Gökhan Karadeniz en son Fatsa maçı hariç sahada çok istenileni göstermedi. Dedik ya tecrübesiyle eğer o eski günlerine dönebilirse yine çok işlere imza atabilir.

Barış Başdaş evet ben varım dedi. Boli yine fit duruşuyla zaman zaman aksamış olsa da tecrübesiyle güven veren isimlerden.

Cihan Karaman, ayağını iyi kullanan, rakip kaleye etkili paslar ve şutlar çıkartmasıyla izledik. Hoca ne der bilemem ama süre alırsa iyi işler çıkartır diye düşünenlerdenim. Yine Yunus Emre de hiç sırıtmayan isimlerimizden. Genç yeteneğimiz bana güvenin der gibiydi maçlarda. Çıkarttığı toplar, rakibi kovalaması ve zamanında müdahalelerini gördük aldığı sürelerde.

Djedje! Aslında hepimizin çok şey beklediği ama bir türlü nedenini anlayamadığımız ki öne sürdüğü sebeplere inanmamız güç olan bu futbolcumuzun ayrılış hikayesi gerçekten ilginç. Ne diyelim yolu açık olsun. Onun yerine gelen Diomande ise gerçekten önemli bir isim. Duruşu sağlam ve oyuna hakimiyeti olan bir isim. Eğer ki sakatlıkları nüksetmez ve bizi yalnız bırakmaz ise gerçekten lige damga vuracaktır. Çok kaliteli bir isim ki tanıyanlar Djedje’den iyi bir isim olduğunu söylüyorlar.

Forvet hattımız en çok konuşulan isimler arasında oldu. Bir çok isim zikredildi. Nihayetinde Melunovic ile karar kılındı. Kapalı kutu. Nasıl bir performans sergileyecek göreceğiz. Ya Mathias gibi hayal kırıklığı olur ya da lige damga vurur gönüllerde taht kurar. Hele bir görelim meziyetini.

Tomane, forvet hattın vazgeçilmez ismi olacağı kesin. Ondan bu sezon çok şey bekliyor hem başkan hem de taraftarlar. Biraz da onun sakatlığının tam geçtiğinden ötürü çok maliyetli bir forvet alınmadığı kanaatindeyim. Başkan böyle tercih etti.

Mehmet Ayüz isteksiz göründü birçoğumuza göre ama hazırlık maçlarında o yaştaki bir oyuncu için bu gayet doğal aslında. Önemli olan ligde alacağı sürelerde takıma ne katacağıdır.

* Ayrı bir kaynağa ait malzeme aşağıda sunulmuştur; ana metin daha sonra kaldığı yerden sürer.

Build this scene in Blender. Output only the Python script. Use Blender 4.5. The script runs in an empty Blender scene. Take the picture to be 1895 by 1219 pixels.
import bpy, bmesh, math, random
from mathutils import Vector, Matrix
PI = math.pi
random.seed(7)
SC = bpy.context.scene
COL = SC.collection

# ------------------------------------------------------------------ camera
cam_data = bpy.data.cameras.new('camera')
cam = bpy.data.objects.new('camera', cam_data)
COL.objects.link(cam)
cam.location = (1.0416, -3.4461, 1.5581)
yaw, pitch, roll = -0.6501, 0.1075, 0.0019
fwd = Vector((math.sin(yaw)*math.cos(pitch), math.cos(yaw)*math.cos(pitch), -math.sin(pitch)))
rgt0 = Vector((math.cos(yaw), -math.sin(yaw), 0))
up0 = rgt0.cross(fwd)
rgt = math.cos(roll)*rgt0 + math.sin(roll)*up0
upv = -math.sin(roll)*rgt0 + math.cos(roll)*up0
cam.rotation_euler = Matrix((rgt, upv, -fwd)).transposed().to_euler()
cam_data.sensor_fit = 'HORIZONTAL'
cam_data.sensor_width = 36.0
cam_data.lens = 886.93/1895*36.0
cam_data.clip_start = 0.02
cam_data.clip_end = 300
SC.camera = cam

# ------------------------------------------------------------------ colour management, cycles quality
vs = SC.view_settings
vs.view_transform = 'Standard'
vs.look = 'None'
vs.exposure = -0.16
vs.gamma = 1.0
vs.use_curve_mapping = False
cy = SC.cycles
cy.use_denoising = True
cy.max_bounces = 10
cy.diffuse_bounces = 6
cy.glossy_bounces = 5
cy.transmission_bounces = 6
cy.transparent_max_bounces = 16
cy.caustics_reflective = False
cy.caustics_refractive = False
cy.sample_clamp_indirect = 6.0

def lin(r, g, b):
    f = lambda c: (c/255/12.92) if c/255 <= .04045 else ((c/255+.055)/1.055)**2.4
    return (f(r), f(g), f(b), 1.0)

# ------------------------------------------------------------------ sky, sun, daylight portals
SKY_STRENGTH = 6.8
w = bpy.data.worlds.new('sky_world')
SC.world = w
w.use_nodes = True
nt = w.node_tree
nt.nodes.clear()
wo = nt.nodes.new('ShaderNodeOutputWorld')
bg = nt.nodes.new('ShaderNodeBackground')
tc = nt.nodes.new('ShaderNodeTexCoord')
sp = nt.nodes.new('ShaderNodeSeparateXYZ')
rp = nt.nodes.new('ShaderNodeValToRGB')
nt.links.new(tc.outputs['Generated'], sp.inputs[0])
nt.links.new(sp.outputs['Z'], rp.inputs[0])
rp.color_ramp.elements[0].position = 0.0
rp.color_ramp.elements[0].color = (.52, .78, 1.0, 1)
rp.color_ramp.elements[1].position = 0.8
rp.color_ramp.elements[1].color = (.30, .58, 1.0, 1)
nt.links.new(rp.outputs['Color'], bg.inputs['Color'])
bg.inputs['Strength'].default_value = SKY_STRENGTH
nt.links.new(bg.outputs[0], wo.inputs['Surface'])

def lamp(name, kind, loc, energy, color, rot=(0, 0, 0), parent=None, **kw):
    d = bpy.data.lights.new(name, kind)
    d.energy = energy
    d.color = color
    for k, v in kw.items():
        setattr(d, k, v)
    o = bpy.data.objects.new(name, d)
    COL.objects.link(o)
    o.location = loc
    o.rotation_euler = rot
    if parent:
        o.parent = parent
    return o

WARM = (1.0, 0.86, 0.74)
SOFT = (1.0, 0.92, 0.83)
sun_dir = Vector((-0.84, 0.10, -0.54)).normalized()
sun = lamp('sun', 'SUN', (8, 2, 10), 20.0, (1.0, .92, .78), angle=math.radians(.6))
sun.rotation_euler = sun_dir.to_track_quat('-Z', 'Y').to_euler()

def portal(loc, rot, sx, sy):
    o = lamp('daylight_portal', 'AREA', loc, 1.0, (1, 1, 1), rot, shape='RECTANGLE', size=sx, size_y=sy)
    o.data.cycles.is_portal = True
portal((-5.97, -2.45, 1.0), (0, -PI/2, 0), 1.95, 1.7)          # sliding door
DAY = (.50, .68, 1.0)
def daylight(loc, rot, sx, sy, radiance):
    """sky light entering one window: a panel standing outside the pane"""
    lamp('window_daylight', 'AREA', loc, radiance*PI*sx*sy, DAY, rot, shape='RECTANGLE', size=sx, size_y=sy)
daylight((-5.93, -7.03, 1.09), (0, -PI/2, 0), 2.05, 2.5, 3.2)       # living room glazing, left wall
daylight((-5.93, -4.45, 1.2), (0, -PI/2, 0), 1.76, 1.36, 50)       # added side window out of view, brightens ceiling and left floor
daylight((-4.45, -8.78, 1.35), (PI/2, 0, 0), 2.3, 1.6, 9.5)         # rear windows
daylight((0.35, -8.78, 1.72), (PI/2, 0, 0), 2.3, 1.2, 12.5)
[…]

Dileriz Umut Bulut’un etkisini gösterir bize bir nebze de olsa.

Kale emin ellerde. Bundan bu sezon eminiz. Nurullah yalnız değil. Diğer iki kaleci Aykut ve Alp oldukça etkili maçlar çıkarttılar. Bu yönde bu sezona daha rahat başlıyoruz.

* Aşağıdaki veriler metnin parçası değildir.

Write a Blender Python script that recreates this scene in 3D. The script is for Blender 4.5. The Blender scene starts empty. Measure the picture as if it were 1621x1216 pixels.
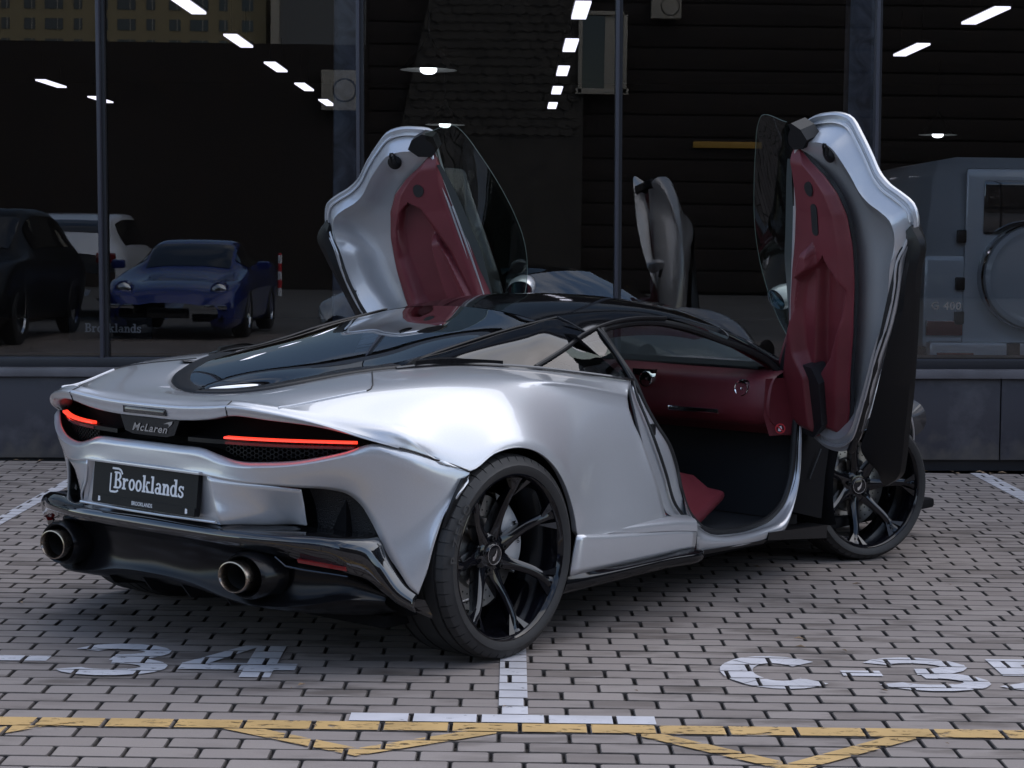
import bpy, bmesh, math, random
from math import sin, cos, pi, radians, sqrt, atan2
from mathutils import Vector, Matrix, noise

random.seed(7)
SC = bpy.context.scene
COL = SC.collection

# ---------------------------------------------------------------- camera
cam_d = bpy.data.cameras.new('camera')
cam = bpy.data.objects.new('camera', cam_d)
COL.objects.link(cam)
cam_d.sensor_width = 36.0
cam_d.lens = 67.01
cam_d.clip_start = 0.1
cam_d.clip_end = 2000.0
_p, _r = radians(-4.5095), radians(0.7587)
_d = Vector((0, cos(_p), sin(_p)))
_rt = Vector((1, 0, 0))
_u = _rt.cross(_d)
_r2 = _rt * cos(_r) + _u * sin(_r)
_u2 = -_rt * sin(_r) + _u * cos(_r)
mw = Matrix.Identity(4)
for i in range(3):
    mw[i][0], mw[i][1], mw[i][2] = _r2[i], _u2[i], -_d[i]
mw[0][3], mw[1][3], mw[2][3] = 0.7343, -6.9198, 1.4357
cam.matrix_world = mw
SC.camera = cam

# ---------------------------------------------------------------- sky, sun, exposure
SUN_EL, SUN_AZ = radians(50), radians(62)       # azimuth measured from +Y towards +X
world = bpy.data.worlds.new('World')
SC.world = world
world.use_nodes = True
wn, wl = world.node_tree.nodes, world.node_tree.links
wn.clear()
w_out = wn.new('ShaderNodeOutputWorld')
w_bg = wn.new('ShaderNodeBackground')
w_sky = wn.new('ShaderNodeTexSky')
w_sky.sky_type = 'NISHITA'
w_sky.sun_disc = False
w_sky.sun_elevation = SUN_EL
w_sky.sun_rotation = SUN_AZ
w_sky.air_density = 1.0
w_sky.dust_density = 0.6
# broken cloud cover, the same all round
w_tc = wn.new('ShaderNodeTexCoord')
w_map = wn.new('ShaderNodeMapping'); w_map.inputs['Scale'].default_value = (1.0, 1.0, 2.4)
w_no = wn.new('ShaderNodeTexNoise'); w_no.inputs['Scale'].default_value = 2.6
w_no.inputs['Detail'].default_value = 7; w_no.inputs['Roughness'].default_value = 0.58
w_rp = wn.new('ShaderNodeValToRGB')
w_rp.color_ramp.elements[0].position = 0.46; w_rp.color_ramp.elements[0].color = (0, 0, 0, 1)
w_rp.color_ramp.elements[1].position = 0.68; w_rp.color_ramp.elements[1].color = (0.85, 0.85, 0.85, 1)
w_mx = wn.new('ShaderNodeMixRGB'); w_mx.inputs['Color2'].default_value = (5.0, 5.1, 5.5, 1)
wl.new(w_tc.outputs['Generated'], w_map.inputs['Vector'])
wl.new(w_map.outputs[0], w_no.inputs['Vector'])
wl.new(w_no.outputs['Fac'], w_rp.inputs['Fac'])
wl.new(w_rp.outputs['Color'], w_mx.inputs['Fac'])
wl.new(w_sky.outputs['Color'], w_mx.inputs['Color1'])
wl.new(w_mx.outputs['Color'], w_bg.inputs['Color'])
w_bg.inputs['Strength'].default_value = 0.14
wl.new(w_bg.outputs[0], w_out.inputs['Surface'])

sun_d = bpy.data.lights.new('sun', 'SUN')
sun_d.energy = 1.0
sun_d.angle = radians(95)
sun_d.color = (1.0, 0.95, 0.87)
sun = bpy.data.objects.new('sun', sun_d)
COL.objects.link(sun)
_sd = Vector((sin(SUN_AZ) * cos(SUN_EL), cos(SUN_AZ) * cos(SUN_EL), sin(SUN_EL)))
sun.rotation_euler = _sd.to_track_quat('Z', 'Y').to_euler()
sun.location = _sd * 60

SC.view_settings.view_transform = 'Standard'
SC.view_settings.look = 'None'
SC.view_settings.gamma = 1.0
SC.view_settings.exposure = 0.95
SC.view_settings.use_curve_mapping = False
SC.render.engine = 'CYCLES'
SC.cycles.use_denoising = True
SC.cycles.max_bounces = 8
SC.cycles.transmission_bounces = 8
SC.cycles.transparent_max_bounces = 12
SC.cycles.sample_clamp_indirect = 6.0

# ---------------------------------------------------------------- materials
def _mat(name):
    m = bpy.data.materials.new(name)
    m.use_nodes = True
    return m, m.node_tree.nodes, m.node_tree.links, m.node_tree.nodes['Principled BSDF']

def pbr(name, col, rough=0.5, metal=0.0, coat=0.0, spec=0.5, var=0.0, vscale=20.0, bump=0.0, bscale=200.0,
        emit=None, estr=0.0, ior=1.5, coatr=0.03, sheen=0.0):
    m, n, l, b = _mat(name)
    b.inputs['Base Color'].default_value = (*col, 1)
    b.inputs['Roughness'].default_value = rough
    b.inputs['Metallic'].default_value = metal
    b.inputs['Coat Weight'].default_value = coat
    b.inputs['Coat Roughness'].default_value = coatr
    b.inputs['Specular IOR Level'].default_value = spec
    b.inputs['IOR'].default_value = ior
    if sheen: b.inputs['Sheen Weight'].default_value = sheen
    if emit:
        b.inputs['Emission Color'].default_value = (*emit, 1)
        b.inputs['Emission Strength'].default_value = estr
    if var or bump:
        tc = n.new('ShaderNodeTexCoord')
    if var:
        no = n.new('ShaderNodeTexNoise'); no.inputs['Scale'].default_value = vscale; no.inputs['Detail'].default_value = 6
        l.new(tc.outputs['Object'], no.inputs['Vector'])
        rp = n.new('ShaderNodeValToRGB')
        a, c = max(0, 1 - var), 1 + var
        rp.color_ramp.elements[0].position = 0.3; rp.color_ramp.elements[1].position = 0.7
        rp.color_ramp.elements[0].color = (*[min(1, x * a) for x in col], 1)
        rp.color_ramp.elements[1].color = (*[min(1, x * c) for x in col], 1)
        l.new(no.outputs['Fac'], rp.inputs['Fac']); l.new(rp.outputs[0], b.inputs['Base Color'])
        mr = n.new('ShaderNodeMapRange'); mr.inputs['To Min'].default_value = max(0.02, rough - 0.08); mr.inputs['To Max'].default_value = min(1, rough + 0.08)
        l.new(no.outputs['Fac'], mr.inputs['Value']); l.new(mr.outputs[0], b.inputs['Roughness'])
    if bump:
        nb = n.new('ShaderNodeTexNoise'); nb.inputs['Scale'].default_value = bscale; nb.inputs['Detail'].default_value = 4
        l.new(tc.outputs['Object'], nb.inputs['Vector'])
        bp = n.new('ShaderNodeBump'); bp.inputs['Strength'].default_value = bump; bp.inputs['Distance'].default_value = 0.002
        l.new(nb.outputs['Fac'], bp.inputs['Height']); l.new(bp.outputs[0], b.inputs['Normal'])
    return m

def glass_mat(name, tint, ior=1.5, rough=0.0, trans=1.0):
    """thin sheet of glass: straight-through tinted transparency plus a fresnel mirror"""
    m, n, l, b = _mat(name)
    n.remove(b)
    o = n['Material Output']
    t = n.new('ShaderNodeBsdfTransparent'); t.inputs['Color'].default_value = (*tint, 1)
    g = n.new('ShaderNodeBsdfGlossy'); g.inputs['Roughness'].default_value = rough; g.inputs['Color'].default_value = (1, 1, 1, 1)
    f = n.new('ShaderNodeFresnel'); f.inputs['IOR'].default_value = ior
    mx = n.new('ShaderNodeMixShader')
    l.new(f.outputs[0], mx.inputs['Fac']); l.new(t.outputs[0], mx.inputs[1]); l.new(g.outputs[0], mx.inputs[2])
    l.new(mx.outputs[0], o.inputs['Surface'])
    return m

def paint_mat(name, col, metal=0.85, rough=0.3, flake=0.0):
    m, n, l, b = _mat(name)
    b.inputs['Base Color'].default_value = (*col, 1)
    b.inputs['Metallic'].default_value = metal
    b.inputs['Roughness'].default_value = rough
    b.inputs['Coat Weight'].default_value = 1.0
    b.inputs['Coat Roughness'].default_value = 0.02
    if flake:
        tc = n.new('ShaderNodeTexCoord')
        v = n.new('ShaderNodeTexVoronoi'); v.inputs['Scale'].default_value = 900
        l.new(tc.outputs['Object'], v.inputs['Vector'])
        mr = n.new('ShaderNodeMapRange'); mr.inputs['To Min'].default_value = 1 - flake; mr.inputs['To Max'].default_value = 1 + flake
        l.new(v.outputs['Color'], mr.inputs['Value'])
        mx = n.new('ShaderNodeMixRGB'); mx.blend_type = 'MULTIPLY'; mx.inputs['Fac'].default_value = 1
        mx.inputs['Color1'].default_value = (*col, 1)
        l.new(mr.outputs[0], mx.inputs['Color2']); l.new(mx.outputs[0], b.inputs['Base Color'])
    return m

M = {}
M['silver'] = paint_mat('silver_paint', (0.545, 0.55, 0.57), 0.48, 0.30, 0.07)
M['gloss_black'] = pbr('gloss_black', (0.006, 0.006, 0.007), 0.08, coat=1.0, coatr=0.02)
M['satin_black'] = pbr('satin_black', (0.008, 0.008, 0.009), 0.36, spec=0.3)
M['matt_black'] = pbr('matt_black', (0.005, 0.005, 0.006), 0.85, spec=0.15)
M['plate_black'] = pbr('plate_black', (0.008, 0.008, 0.009), 0.5, spec=0.2)
M['roof_black'] = pbr('roof_black', (0.005, 0.005, 0.006), 0.06, spec=0.42)
M['skirt_black'] = pbr('skirt_black', (0.005, 0.005, 0.006), 0.10, spec=0.35)
M['diff_black'] = pbr('diffuser_black', (0.005, 0.005, 0.006), 0.22, spec=0.25)
M['seal'] = pbr('rubber_seal', (0.010, 0.010, 0.011), 0.55)
M['tyre'] = pbr('tyre_rubber', (0.022, 0.021, 0.021), 0.62, var=0.25, vscale=14, bump=0.15, bscale=260)
M['tyre_mark'] = pbr('tyre_lettering', (0.045, 0.044, 0.043), 0.5)
M['rim'] = pbr('rim_black', (0.004, 0.004, 0.006), 0.10, coat=0.25, coatr=0.02, spec=0.4)
M['disc'] = pbr('brake_disc', (0.42, 0.41, 0.39), 0.34, metal=0.9, var=0.15, vscale=30)
M['caliper'] = pbr('caliper_silver', (0.68, 0.68, 0.68), 0.35, metal=0.3)
M['chrome'] = pbr('chrome', (0.75, 0.75, 0.76), 0.12, metal=1.0)
M['exhaust'] = pbr('exhaust_tip', (0.30, 0.255, 0.215), 0.26, metal=1.0, var=0.12, vscale=9)
M['exhaust_in'] = pbr('exhaust_soot', (0.012, 0.011, 0.010), 0.7)
M['red'] = pbr('red_leather', (0.150, 0.024, 0.032), 0.44, var=0.12, vscale=7, bump=0.22, bscale=420)
M['red_lt'] = pbr('red_leather_seat', (0.19, 0.032, 0.042), 0.42, var=0.1, vscale=8, bump=0.25, bscale=380)
M['black_lt'] = pbr('black_leather', (0.014, 0.014, 0.016), 0.45, bump=0.25, bscale=400)
M['carpet'] = pbr('carpet', (0.016, 0.016, 0.018), 0.95, bump=0.5, bscale=600)
M['headliner'] = pbr('headliner', (0.014, 0.013, 0.013), 0.9)
M['car_glass'] = glass_mat('car_glass', (0.30, 0.36, 0.36), 1.55)
M['rear_glass'] = glass_mat('rear_glass', (0.05, 0.058, 0.058), 1.5)
M['door_glass'] = glass_mat('door_glass', (0.40, 0.47, 0.44), 1.45)
M['light_red'] = pbr('tail_light', (0.6, 0.03, 0.02), 0.3, emit=(1.0, 0.05, 0.025), estr=0.85)
M['lens_red'] = pbr('red_lens', (0.20, 0.008, 0.010), 0.15, coat=1.0)
M['lens_dark'] = pbr('dark_lens', (0.05, 0.045, 0.045), 0.15, coat=1.0)
M['white_print'] = pbr('white_print', (0.74, 0.74, 0.76), 0.5)
M['red_print'] = pbr('red_print', (0.55, 0.02, 0.03), 0.5)
M['mirror'] = pbr('mirror_glass', (0.55, 0.75, 0.85), 0.02, metal=1.0)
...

Genel olarak öne çıkanlar ve merak edilenleri yazmaya çalıştım. Önemli olan takım oyunu diyoruz. Elbette takım oyunu da sahaya çıkan futbolcularımızın bireysel kabiliyetlerinden geçiyor. Biz sahada önce mücadele görelim. Bir takımın en büyük özelliği istek ve arzuyu sahaya yansıtmasıdır. Kabiliyetler de ortaya çıkınca takımın başarısı da artar. Yoksa klasik top oynamayla yani al gülüm ver gülüm, topu at arkadaşına o uğraşsın, sıkıştır topu açma, karambole oyna işte olmuyor böyle. Oyunu okuma diyoruz yıllardır. Öncelikle en klas hareketler burada çıkıyor ortaya. Hani derler ya işte bu tam isabet. Öyle yani. Bizler, basan, koşan, rakibi yıpratan, ona nefes aldırmayan, sağlı sollu ataklar yapan, goller atıp rakibi adeta ablukaya alan takım görmeyeli epey oldu. Bundan dolayı biraz daha itidalli başlıyorum sezona. Hele lig maçları başlasın diyenlerdenim.

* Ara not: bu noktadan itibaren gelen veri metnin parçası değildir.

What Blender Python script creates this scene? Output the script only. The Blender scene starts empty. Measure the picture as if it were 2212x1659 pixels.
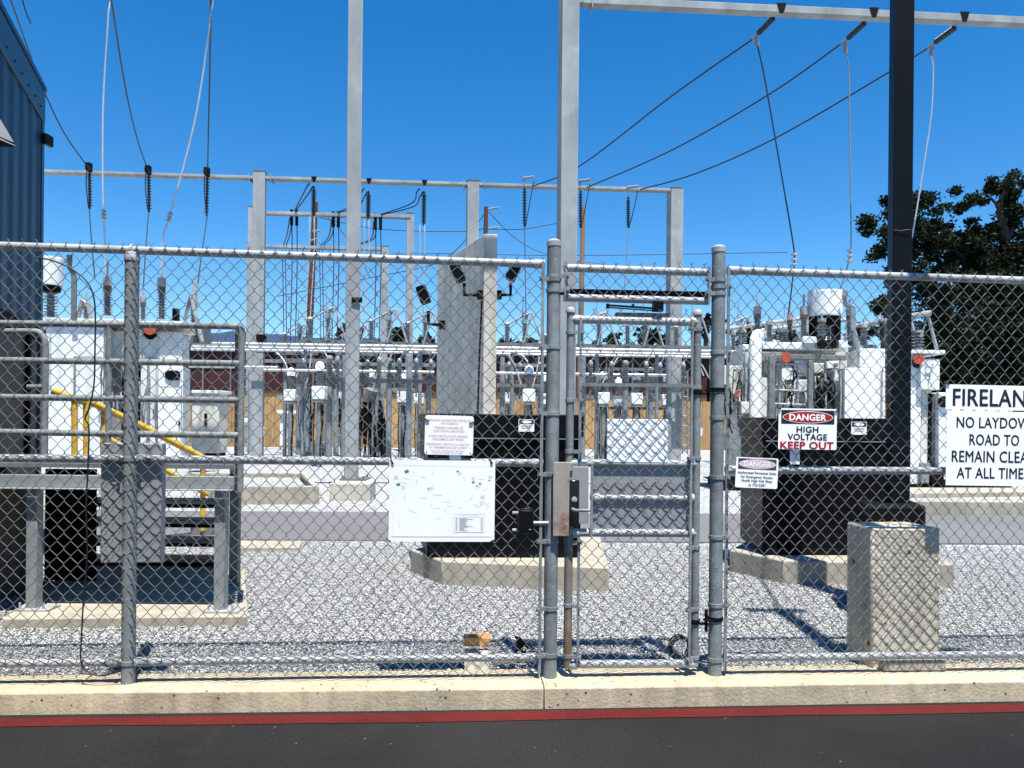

Mehmet Hoca, bu hem şanslı hem de çok şansız. Ama tecrübesiyle futbolcularla ikili ilişkileriyle bu işi başaracaktır. Yeter ki talebeleri ona yardımcı olmayı tercih etsin. Başta da tecrübeli olan isimler.

Balıkesirspor maçıyla yeni serüvene start alacağız. İlk maçta % 50 hakkımızı dolduracağımız kanaatindeyim. Yeter ki istenilen aşıdır, testtir ve tüm talepleri karşılayalım. Takımı yalnız bırakmayalım.

Haydi o beklenen süper lig için hep birlikte yol alalım.